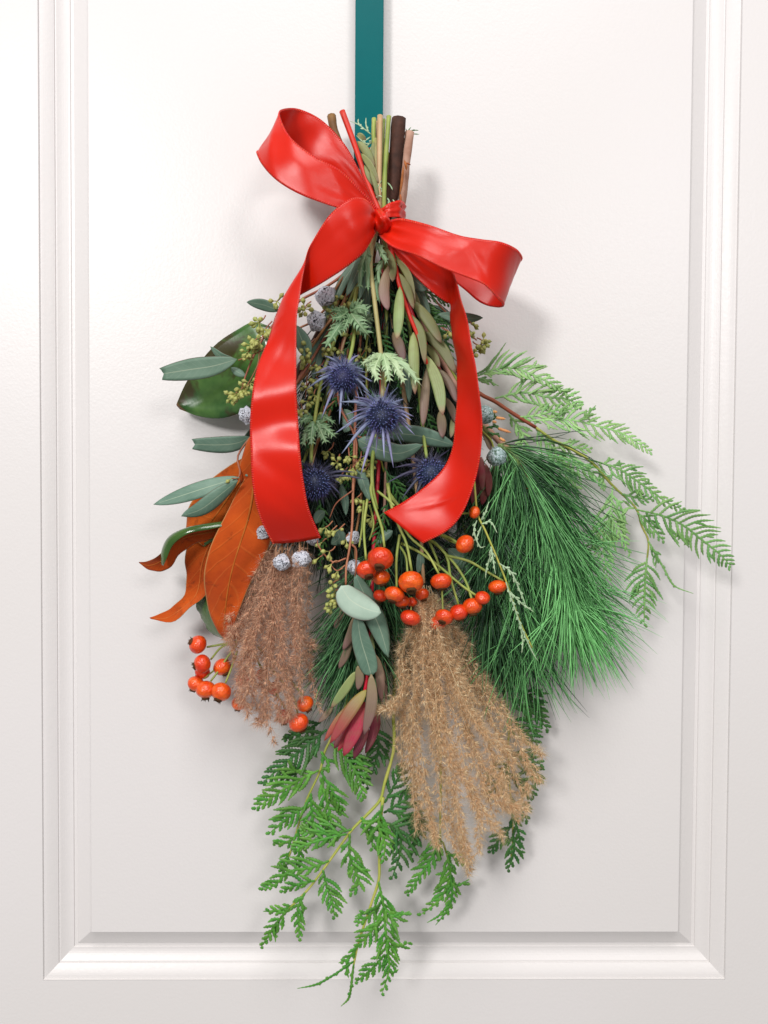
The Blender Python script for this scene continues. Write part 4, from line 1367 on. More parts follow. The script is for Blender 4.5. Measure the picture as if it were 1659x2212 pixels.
# ------------------------------------------------------------------ rose hips
def build_hips():
    t = Thing('rose_hip_spray', 'spray of orange-red rose hips on green stalks in the middle', 'rose hips', (840, 251, 60))
    sm = MB()
    stem(sm, [(840, 251, 60), (835, 320, 62), (831, 386, 64), (830, 470, 60), (835, 640, 36), (830, 840, 38), (808, 960, 54), (804, 1042, 66), (814, 1100, 70)], 5, 4, 8, 36, knots=.03)
    S = lambda pts, h, r0=3.2, r1=2.6: stem(sm, ZP(6, pts, h), r0, r1, 7, 12, knots=.03)
    S([(490, 0), (480, 60), (510, 180), (560, 330), (578, 470)], (66, 80), 3.6, 2.8)
    S([(455, 120), (430, 330), (445, 560)], (64, 76))
    S([(430, 130), (415, 330), (395, 470)], (60, 66), 2.4, 2)
    S([(600, 0), (630, 170), (690, 330), (740, 450), (778, 650)], (60, 80), 4, 2.8)
    S([(525, 60), (600, 120), (650, 170)], (62, 66))
    S([(690, 380), (665, 560), (668, 770)], (64, 74))
    S([(690, 460), (735, 540), (746, 660)], (64, 78), 2.6, 2.4)
    S([(640, 200), (760, 390), (880, 500), (975, 665)], (60, 78))
    S([(600, 60), (800, 330), (930, 430), (1030, 530), (1060, 700), (1122, 905)], (50, 72), 4, 2.6)
    S([(940, 430), (1080, 580), (1170, 720), (1218, 865)], (60, 72))
    S([(1030, 530), (1190, 570), (1310, 640), (1440, 715)], (64, 70))
    S([(700, 440), (840, 510), (990, 620), (1130, 740), (1255, 828)], (58, 72))
    S([(960, 370), (1050, 400), (1120, 445)], (66, 74))
    S([(980, 380), (1060, 425), (1125, 450)], (62, 72), 2.4, 2)
    S([(1120, 228), (1200, 222)], (72, 76), 2.2, 2)
    S([(995, 760), (1000, 850), (1002, 930)], (70, 72), 2.2, 2)
    S([(775, 830), (772, 900), (770, 945)], (66, 70), 2.0, 2)
    S([(900, 420), (960, 560), (980, 640)], (56, 60), 3, 2.4)
    S([(470, 160), (500, 300), (470, 420)], (58, 60), 2.4, 2)
    t.part('stem', sm, M['st_green'])
    for (x, y, r, h, d) in ((550, 552, 96, 86, (-.1, .75, .65)), (450, 632, 78, 80, (.25, .75, .55)), (556, 690, 66, 72, (.2, .9, .2)), (771, 722, 93, 86, (0, .75, .6)), (652, 812, 76, 82, (-.3, .9, .35)),
                            (852, 812, 52, 70, (.3, .8, .3)), (705, 862, 56, 74, (.1, .9, .3)), (548, 822, 54, 64, (-.3, .9, .2)), (990, 715, 79, 84, (.1, .95, .25)), (768, 980, 76, 78, (-.3, .95, .1)),
                            (1012, 975, 68, 80, (-.35, .7, .6)), (968, 1015, 62, 72, (.2, .9, .2)), (1118, 940, 70, 78, (.2, .95, .1)), (1216, 897, 74, 78, (.1, .95, .2)), (1290, 836, 56, 82, (-.1, .9, -.4)),
                            (1400, 756, 68, 78, (.1, .95, .15)), (1161, 446, 72, 84, (.7, .6, -.2)), (1232, 216, 46, 80, (.9, .2, -.3)), (775, 868, 44, 66, (0, .9, .2))):
        u, v = Z(6, x, y)
        sq = .8 if x in (990, 768, 1012, 1400, 652) else .9
        hip(t, u, v, h, r * .29762, d, sq)
    t = Thing('rose_hip_spray', 'spray of round red rose hips hanging at the lower left under the brown plume', 'rose hips', (830, 256, 58))
    sm = MB()
    stem(sm, [(829, 258, 54), (824, 360, 56), (820, 478, 52), (770, 640, 36), (690, 900, 34), (600, 1150, 32), (530, 1330, 34), (510, 1390, 36)], 4, 3, 8, 34)
    S = lambda pts, h, r0=2.6, r1=2.2: stem(sm, ZP(5, pts, h), r0, r1, 7, 12)
    S([(800, 1060), (700, 1080), (580, 1102)], 36)
    S([(790, 1070), (690, 1100), (608, 1192)], 36)
    S([(800, 1080), (720, 1190), (660, 1280), (608, 1350)], (36, 42))
    S([(790, 1100), (690, 1220), (560, 1330)], (34, 38), 2, 1.8)
    S([(800, 1130), (760, 1250), (715, 1362)], (38, 42))
    S([(900, 1100), (1000, 1300), (1150, 1550)], (34, 36))
    S([(950, 1100), (1150, 1300), (1280, 1460)], (34, 36))
    S([(1000, 1200), (1200, 1450), (1240, 1590)], (36, 40))
    t.part('stem', sm, M['st_green'])
    for (x, y, r, h, d) in ((516, 1084, 68, 42, (-.8, -.45, .4)), (548, 1222, 68, 44, (-.85, .2, .3)), (500, 1366, 60, 40, (-.4, .85, .1)), (572, 1410, 73, 46, (0, .95, .15)), (684, 1425, 74, 50, (-.3, .8, .5)),
                            (692, 1245, 68, 34, (.4, .7, .2)), (548, 1280, 58, 34, (-.6, .7, 0)), (812, 1510, 54, 36, (-.2, .9, .1)), (1292, 1514, 64, 48, (.5, .8, 0)), (1246, 1650, 74, 52, (.4, .85, -.1)),
                            (1142, 1605, 60, 36, (0, .95, .1)), (980, 1300, 48, 32, (.2, .8, .3)), (1070, 1400, 52, 32, (.2, .8, .3)), (840, 1340, 50, 30, (.2, .8, .3))):
        u, v = Z(5, x, y)
        hip(t, u, v, h, r * .29762, d, .96)


build_hips()


# ------------------------------------------------------------------ pine
def needles(mb, axis, n, th, ln, width=1.5, hspread=26, droop=0.35, tr=(0, 1), light=None, hcap=None):
    """axis: (u, v, h) points; th(t) -> (mean, spread) degrees from straight down, + is right"""
    m = len(axis) - 1
    for k in range(n // 5):
        x = lerp(tr[0], tr[1], rnd())
        q = x * m
        i = min(int(q), m - 1)
        f = q - i
        b = [lerp(axis[i][c], axis[i + 1][c], f) for c in range(3)]
        mean, sp = th(x)
        a0 = gau(mean, sp)
        hh0 = gau(0, hspread)
        rr = rnd()
        lr = gau(0, .3)
        for j in range(5):
            a = math.radians(a0 + gau(0, 12))
            L = ln * uni(.62, 1.12)
            hh = hh0 + gau(0, 7)
            cur = math.radians(gau(0, 12)) - a * droop
            p = [tuple(b)]
            u, v, h = b
            for s in range(5):
                an = a + cur * (s / 4) * 1.0
                u += math.sin(an) * L / 5
                v += math.cos(an) * L / 5
                h += hh / 5 * (1 - .25 * s)
                if hcap:
                    h = min(max(h, hcap[0]), hcap[1])
                else:
                    h = max(h, 4)
                p.append((u, v, h))
            pts = [P(*z) for z in p]
            w = width * .5 * PX(b[2])
            mb.tube(pts, [w * .9, w, w, w * .95, w * .8, w * .2], 3, r=min(1, max(0, rr * .7 + rnd() * .3 if light is None else light + lr + gau(0, .16))), cap=False)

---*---

**TASK:** Which lines hold the word "from"? Copy all of them.

**THE ANSWER:**
The Blender Python script for this scene continues. Write part 4, from line 1367 on. More parts follow. The script is for Blender 4.5. Measure the picture as if it were 1659x2212 pixels.
    """axis: (u, v, h) points; th(t) -> (mean, spread) degrees from straight down, + is right"""